That’s Not Your Gift

“You’re quiet.”

I hear it again and again.

I think my quietness often makes me come off as unapproachable, unkind, or even a little stuck-up. This is something about myself I have often resented because who wants to be seen as those things when in reality they aren’t any of them?

I’m sure I’m not the only one that is unbelievably introverted and painstakingly shy: quite the deadly combo if you ask me. Here’s the thing. I love people. I love getting to know them and find out what makes them who they are. But, unless that person is driving that conversation, I just don’t know how to do that. What questions do I ask? How do I show that I can relate without making it about me? How does this whole “making friends” thing even work?

I’m sure more than one of you have had a conversation with me where I just looked at you awkwardly because I didn’t know what to say or ask or do. Maybe you have actually had a great conversation with me, who knows. But if so, I guarantee you that it took every fiber of my being to not make it awkward.

It’s just who I am. I can do my best to get better, but really there is no changing it. But you know what? I’ve learned that that is okay. I don’t have to be the best conversationalist. I can be awkward. I can be quiet and shy. I can be all of the things that make me who I am.

Why? Because while those are things that I might not always like about myself, they bring out qualities in me that I am proud to have.

I might not talk much, but I am an excellent listener. I try to show you I relate or that I care because I DO. I empathize and care deeply about the people in my life. I might not know how to show it in a not awkward or “normal” way, but hopefully you can feel it.

1 Peter 4:10 tells us that “God has given each of you a gift from his great variety of spiritual gifts.” Being able to make small talk with others? Not one of my gifts. Making new friends? Not one of my gifts. But that is okay because God gave those gifts to someone else just like he gave me the gift of being a great listener and feeling empathy for others.

1 Corinthians 12:14 says, “For the body does not consist of one member, but many.” It takes all of us bringing our gifts together.
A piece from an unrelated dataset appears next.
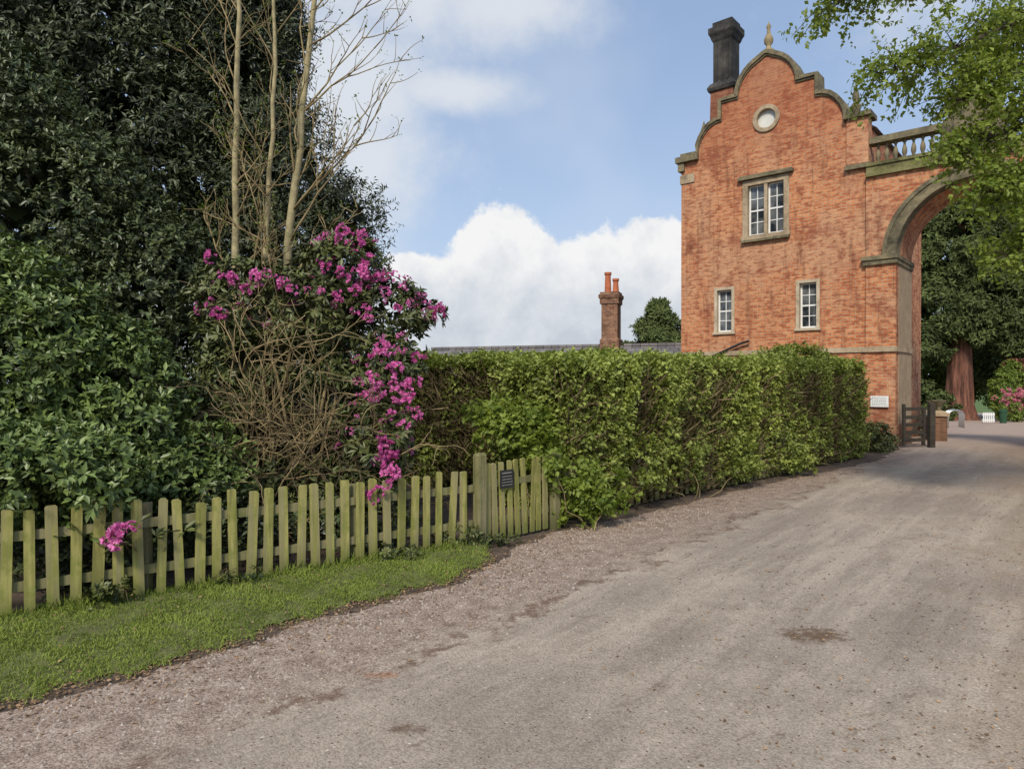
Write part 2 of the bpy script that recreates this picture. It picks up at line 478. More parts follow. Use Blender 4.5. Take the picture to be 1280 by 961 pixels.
def road_mat():
    m, nt, b = new_mat("worn_asphalt")
    co = objco(nt)
    sep = nt.nodes.new("ShaderNodeSeparateXYZ"); nt.links.new(co, sep.inputs[0])
    X, Y = sep.outputs[0], sep.outputs[1]
    big = noise(nt, co, 0.5, 4, 0.6); mid = noise(nt, co, 3.2, 6, 0.75); rag = noise(nt, co, 1.4, 5, 0.7)
    col = ramp(nt, mid, [(0.30, (0.275, 0.225, 0.175)), (0.5, (0.36, 0.30, 0.235)), (0.7, (0.42, 0.35, 0.28))])
    col = mixc(nt, smooth(nt, big, 0.42, 0.58, 0.0, 0.6), col, (0.265, 0.22, 0.18))
    mp = nt.nodes.new("ShaderNodeMapping"); mp.vector_type = 'TEXTURE'
    mp.inputs["Rotation"].default_value = (0, 0, math.radians(50)); mp.inputs["Scale"].default_value = (5.0, 0.55, 1)
    nt.links.new(co, mp.inputs[0])
    st = noise(nt, mp.outputs[0], 1.0, 6, 0.68)
    col = mixc(nt, smooth(nt, st, 0.48, 0.62, 0, 0.65), col, (0.46, 0.385, 0.305))
    col = mixc(nt, smooth(nt, st, 0.47, 0.34, 0, 0.6), col, (0.22, 0.18, 0.145))
    # small stains and scuffs
    mp5 = nt.nodes.new("ShaderNodeMapping"); mp5.vector_type = 'TEXTURE'
    mp5.inputs["Rotation"].default_value = (0, 0, math.radians(35)); mp5.inputs["Scale"].default_value = (.5, 0.14, 1)
    nt.links.new(co, mp5.inputs[0])
    sc = noise(nt, mp5.outputs[0], 1.0, 4, 0.7)
    col = mixc(nt, smooth(nt, sc, 0.60, 0.70, 0, 0.5), col, (0.17, 0.115, 0.08))
    dist = mth(nt, 'ADD', mth(nt, 'MULTIPLY', mth(nt, 'ADD', X, 0.95), -0.773), mth(nt, 'MULTIPLY', mth(nt, 'SUBTRACT', Y, 3.66), 0.634))
    dist = mth(nt, 'ADD', dist, mth(nt, 'MULTIPLY', mth(nt, 'SUBTRACT', rag, 0.5), 1.6))
    band = smooth(nt, dist, -0.08, 0.3)
    pcol = ramp(nt, noise(nt, co, 6, 6, 0.78), [(0.30, (0.14, 0.09, 0.068)), (0.48, (0.29, 0.215, 0.17)), (0.68, (0.43, 0.345, 0.285))])
    col = mixc(nt, mth(nt, 'MULTIPLY', band, 0.8), col, pcol)
    edge = mth(nt, 'MULTIPLY', smooth(nt, dist, -0.10, 0.02), smooth(nt, dist, 0.16, 0.04))
    col = mixc(nt, mth(nt, 'MULTIPLY', edge, smooth(nt, mid, 0.42, 0.56, 0, 0.75)), col, (0.13, 0.07, 0.045))
    rs = mth(nt, 'ADD', mth(nt, 'SUBTRACT', mth(nt, 'MULTIPLY', X, 0.85), mth(nt, 'MULTIPLY', Y, 0.55)), mth(nt, 'MULTIPLY', mth(nt, 'SUBTRACT', rag, 0.5), 3.0))
    col = mixc(nt, smooth(nt, rs, -0.4, 2.0, 0, 0.6), col, (0.30, 0.21, 0.125))
    pn = noise(nt, co, 11, 5, 0.85)
    def patch(col, x, y, rx, ry, c_, s_):
        px = mth(nt, 'DIVIDE', mth(nt, 'SUBTRACT', X, x), rx); py = mth(nt, 'DIVIDE', mth(nt, 'SUBTRACT', Y, y), ry)
        pd = mth(nt, 'ADD', mth(nt, 'ADD', mth(nt, 'MULTIPLY', px, px), mth(nt, 'MULTIPLY', py, py)), mth(nt, 'MULTIPLY', mth(nt, 'SUBTRACT', pn, 0.5), 5.0))
        return mixc(nt, smooth(nt, pd, 1.3, -0.1, 0, s_), col, c_)
    col = patch(col, 2.02, 4.52, .24, .16, (0.11, 0.06, 0.03), .8)
    col = patch(col, -.50, 3.3, .09, .06, (0.12, 0.07, 0.045), .75)
    col = patch(col, -.75, 3.9, .10, .05, (0.33, 0.14, 0.06), .6)
    vo = nt.nodes.new("ShaderNodeTexVoronoi"); vo.inputs["Scale"].default_value = 120; nt.links.new(co, vo.inputs["Vector"])
    sepc = nt.nodes.new("ShaderNodeSeparateColor"); nt.links.new(vo.outputs["Color"], sepc.inputs[0])
    vr = ramp(nt, sepc.outputs[0], [(0.0, (0.45, 0.42, 0.39)), (0.5, (0.98, 0.97, 0.96)), (1.0, (1.5, 1.49, 1.47))])
    spk = mth(nt, 'ADD', 0.5, mth(nt, 'MULTIPLY', band, 0.35))
    col = mixc(nt, spk, col, vr, 'MULTIPLY')
    vo2 = nt.nodes.new("ShaderNodeTexVoronoi"); vo2.inputs["Scale"].default_value = 36; nt.links.new(co, vo2.inputs["Vector"])
    sepd = nt.nodes.new("ShaderNodeSeparateColor"); nt.links.new(vo2.outputs["Color"], sepd.inputs[0])
    dot_ = smooth(nt, vo2.outputs["Distance"], 0.32, 0.2)
    col = mixc(nt, mth(nt, 'MULTIPLY', smooth(nt, sepd.outputs[1], 0.95, 0.98), dot_), col, (0.58, 0.51, 0.43))
    col = mixc(nt, mth(nt, 'MULTIPLY', smooth(nt, sepd.outputs[2], 0.93, 0.96), dot_), col, (0.13, 0.08, 0.055))
    col = mixc(nt, smooth(nt, Y, 13, 22, 0, 0.6), col, (0.44, 0.33, 0.27))
    nt.links.new(col, b.inputs["Base Color"]); b.inputs["Roughness"].default_value = 0.9; b.inputs["Specular IOR Level"].default_value = 0.2
    bump(nt, mth(nt, 'ADD', mth(nt, 'MULTIPLY', vo.outputs["Distance"], -0.5), mth(nt, 'MULTIPLY', noise(nt, co, 5, 3, .7), 1.6)), b, 0.5, 0.008)
    return m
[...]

I can’t do it on my own and neither can you. But when we bring our gifts together and have God on our side, I know there is nothing we cannot do.

Instead of thinking about the things you cannot do or the things you aren’t good at, think about the things that you excel at. Maybe the things you aren’t good at even make it that way, just like me being naturally quiet leads to me being a great listener. Whatever it is, choose to see how God uses us all as pieces of His puzzle. It can’t be put together without each of us. So forget about what you can’t do, focus on what you can, and choose to see the light that comes from everyone working together and supporting each other.